What, then, becomes of the Catholic view of the oppressed and our duty to them? Beginning in Section 35, Pope Benedict writes on the topic of “action and suffering as settings for learning hope.” Political hope is insufficient; only hope in God's love will suffice:
“It is important to know that I can always continue to hope, even if in my own life, or in the historical period in which I am living, there seems to be nothing left to hope for. Only the great certitude of hope that my own life and history in general, despite all failures, are held firm by the indestructible power of Love, and that this gives them their meaning and importance, only this kind of hope can then give the courage to act and to persevere.”
We can open ourselves to what is good, letting God direct our actions, he explains. We must do what is necessary to reduce suffering, placing ourselves “on the side of good even in seemingly hopeless situations.” We find meaning in suffering and thereby become able to accept others who are suffering, sharing their suffering as a suffering “penetrated by the light of love.” God’s justice and God’s grace also form a part of our hope in the face of injustice, seen in Spe Salvi from an eternal perspective.
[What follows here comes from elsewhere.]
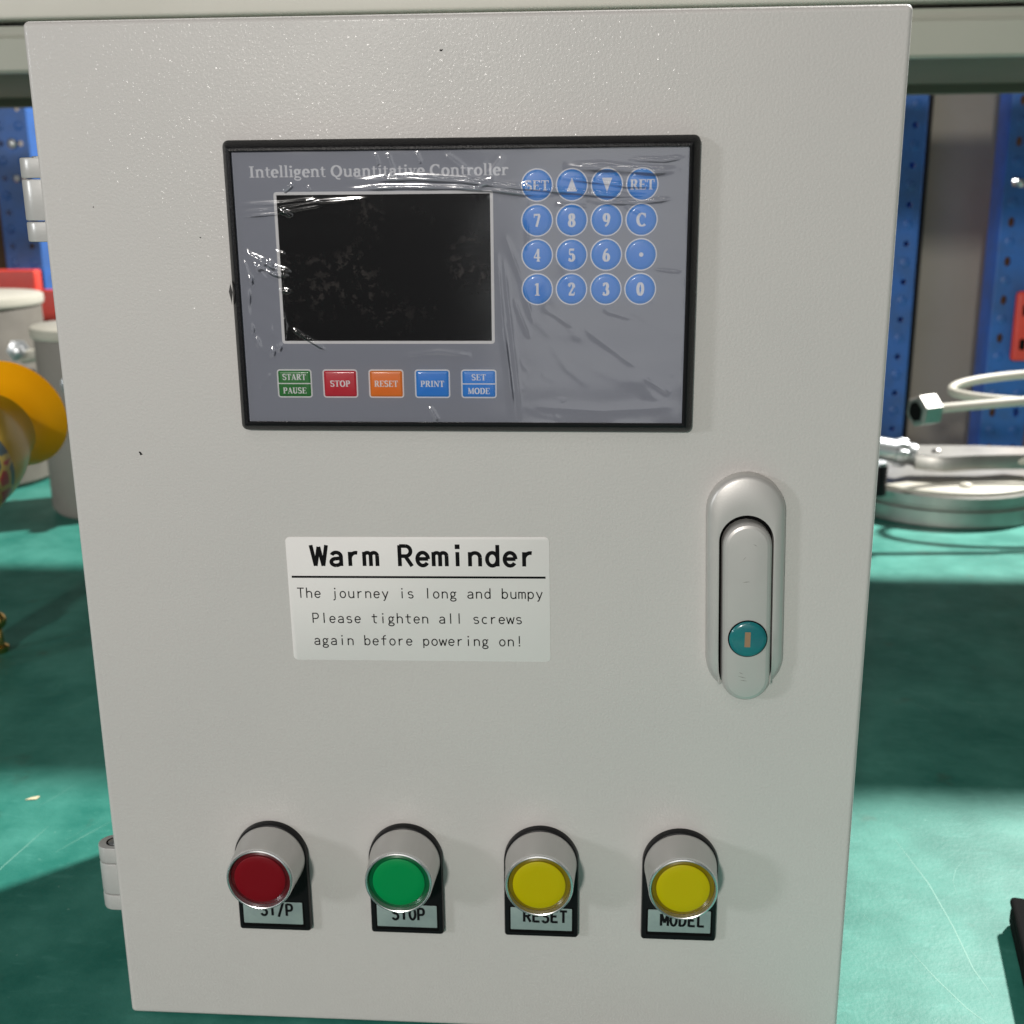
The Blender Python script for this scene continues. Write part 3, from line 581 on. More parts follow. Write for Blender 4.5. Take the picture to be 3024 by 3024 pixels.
    # slow swelling of the sheet
R_ = [([(-38, 346.3), (-15, 346.8), (2, 345.8), (16, 343.9), (27, 342.9), (40, 341.7), (52, 340.6), (68, 340.4)], .55, 1.0, 1.1),
      ([(-40, 343.4), (-20, 344.0), (0, 343.6), (14, 342.5), (24, 341.2), (34, 340.8)], .45, .8, 1.1),
      ([(6, 343.0), (13, 346.8)], .35, .6, 1.1), ([(22, 344.4), (33, 345.4)], .30, .7, 1.1),
      ([(34, 346.6), (46, 345.2), (58, 343.6), (70, 343.2)], .35, .8, 1.1), ([(44, 338.6), (60, 338.0), (74, 339.4)], .35, .8, 1.1),
      ([(36, 350.2), (52, 349.5), (66, 348.2), (76, 348.8)], .6, 1.6, 1.4), ([(58, 352.2), (70, 351.8), (77, 352.8)], .35, .8, 1.1),
      ([(-77, 335.9), (-66, 336.6), (-50, 338.8), (-30, 340.4)], .30, .7, 1.1), ([(-77, 334.6), (-64, 335.4), (-44, 338.4)], .28, .6, 1.1),
      ([(-77, 338.6), (-62, 338.9), (-48, 340.2)], .22, .7, 1.1),
      ([(-57, 345.2), (-60.5, 342.6)], .45, .5, 1.1), ([(-52, 344.6), (-51, 342.8)], .25, .5, 1.1),
      ([(-62.4, 337.0), (-57.8, 334.2)], .42, .8, 1.3), ([(-74, 322), (-66, 317.2), (-59, 315.4)], .42, .9, 1.2),
      ([(-72, 318), (-65.5, 314.6), (-60, 314.2)], .38, .7, 1.2), ([(-65, 323), (-61, 321.6)], .25, .6, 1.2), ([(-64, 309.2), (-60, 308.6)], .40, .9, 1.2),
      ([(-60.5, 296.0), (-55, 292.2), (-48.5, 288.2)], .50, .7, 1.2), ([(-63, 300), (-62, 294)], .25, .6, 1.2),
      ([(-75, 324), (-72, 318), (-68, 313)], .3, .8, 1.2), ([(-76, 320), (-74, 312)], .25, .8, 1.2),
      ([(-24, 355), (-22, 349.5), (-24.5, 346.5)], .30, .8, 1.2), ([(-28, 355), (-27, 351)], .28, .7, 1.2), ([(-14, 355.4), (-12.5, 351.6)], .25, .8, 1.2),
      ([(-5, 355), (6, 347)], .20, 1.2, 1.3), ([(16, 354), (10, 347)], .18, 1.0, 1.3),
      ([(13.5, 322), (14.8, 300), (19, 262)], .26, .8, 1.2), ([(15.5, 320), (18, 296), (21.5, 262)], .24, .8, 1.2), ([(13.5, 302), (17, 280), (18, 262)], .22, .7, 1.2),
      ([(16, 328), (22, 312), (26, 297)], .2, .9, 1.2), ([(19, 306), (24.5, 292)], .22, .7, 1.2), ([(29, 303), (40, 296)], .18, .8, 1.2), ([(50, 302), (60, 299)], .14, 1, 1.2),
      ([(43, 296), (62, 282)], .14, 1.3, 1.3), ([(64, 279), (74, 272.5)], .18, 1.0, 1.3), ([(67, 316), (77, 315)], .15, .6, 1.2),
      ([(-12, 268), (-9, 262.5)], .35, .9, 1.2), ([(-22, 286), (-8, 287.6), (4, 286.2)], .22, 1.3, 1.4), ([(-74, 274), (-69, 280)], .22, .8, 1.2),
      ([(24, 268), (50, 266.5), (76, 268)], .14, 1.6, 1.4), 
      ([(24, 333), (24, 322)], .16, .6, 1.2), ([(33.5, 338), (45, 337)], .22, .6, 1.2), ([(57, 337), (63, 334)], .18, .6, 1.2)]
for pts, amp, wd, sh in R_: H += seg_ridge(pts, amp*1.15, wd*.85, sh+.25)
for _ in range(95):
    if rg.rand() < .45: ax, az, a = rg.uniform(-30, 76), rg.uniform(336, 355), rg.normal(-.05, .3)
    elif rg.rand() < .5: ax, az, a = rg.uniform(-76, -56), rg.uniform(276, 325), rg.uniform(-1.6, .6)
    else: ax, az, a = rg.uniform(13, 74), rg.uniform(263, 335), rg.normal(-.8, .5)
    l = rg.uniform(2, 11); H += seg_ridge([(ax, az), (ax+l*.5*math.cos(a), az+l*.5*math.sin(a)), (ax+l*math.cos(a+.2), az+l*math.sin(a+.2))], rg.uniform(.012, .04), rg.uniform(.5, 1.1), 1.5)
for _ in range(26):
    ax, az = rg.uniform(14, 72), rg.uniform(264, 350); a = rg.normal(-.75, .35); l = rg.uniform(10, 28)
    H += seg_ridge([(ax, az), (ax+l*.5*math.cos(a), az+l*.5*math.sin(a)), (ax+l*math.cos(a+.15), az+l*math.sin(a+.15))], rg.uniform(.02, .065), rg.uniform(1.2, 2.6), 2)
# ring shaped lifted patch at the left rim, with small beads
th = np.arctan2((Zg-303)/15.5, (Xg+68.5)/7.0); rr0 = np.hypot((Xg+68.5)/7.0, (Zg-303)/15.5)
H += .42*np.exp(-((rr0-1)/.11)**2)*(.6+.4*np.sin(th*11+1.3*np.sin(th*5)))*(Xg < -62.5)
H += .16*np.exp(-((rr0)/.9)**4)*np.sin(.55*(Xg+1.4*Zg))*.4*(Xg < -62.5)
for _ in range(10):
    ax, az = rg.uniform(-74, -60), rg.uniform(283, 300); H += seg_ridge([(ax, az), (ax+rg.uniform(-4, 4), az+rg.uniform(-4, 4))], .09, .6, 1.4)
ed = np.minimum.reduce([Xg-xs[0], xs[-1]-Xg, Zg-zs[0], zs[-1]-Zg])
H += .12*np.exp(-ed/1.2)*np.sin(Xg*.19+Zg*.13)
H += np.where(np.hypot(Xg+73, Zg-331) < 40, .0, 0)
Y = -(6.46+np.clip(H, .0, 2))
mb = MB(); mb.v = np.stack([Xg.ravel(), Y.ravel(), Zg.ravel()], 1).tolist()
ii = (np.arange(nz_-1)[:, None]*nx+np.arange(nx-1)[None]).ravel()
mb.f = np.stack([ii, ii+1, ii+nx+1, ii+nx], 1).tolist(); mb.m = [0]*len(mb.f)
o = mb.build('protective_film', 'film', ctl, smooth=75)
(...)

In place of those versions of liberation theology that would seek a political solution to oppression and suffering, therefore, Spe Salvi proposes a theology of hope in Christ that is not a purely individualistic salvation, but rather a salvation that requires us to allow God to direct our actions toward others in love. Yet, our hope does not depend on a political solution or a political hope. Rather, it allows us to hope in God’s eternal justice, grace and love even in politically hopeless situations. This hope gives us courage to act on behalf of the suffering, and gives hope to the suffering in God's love now and in eternity.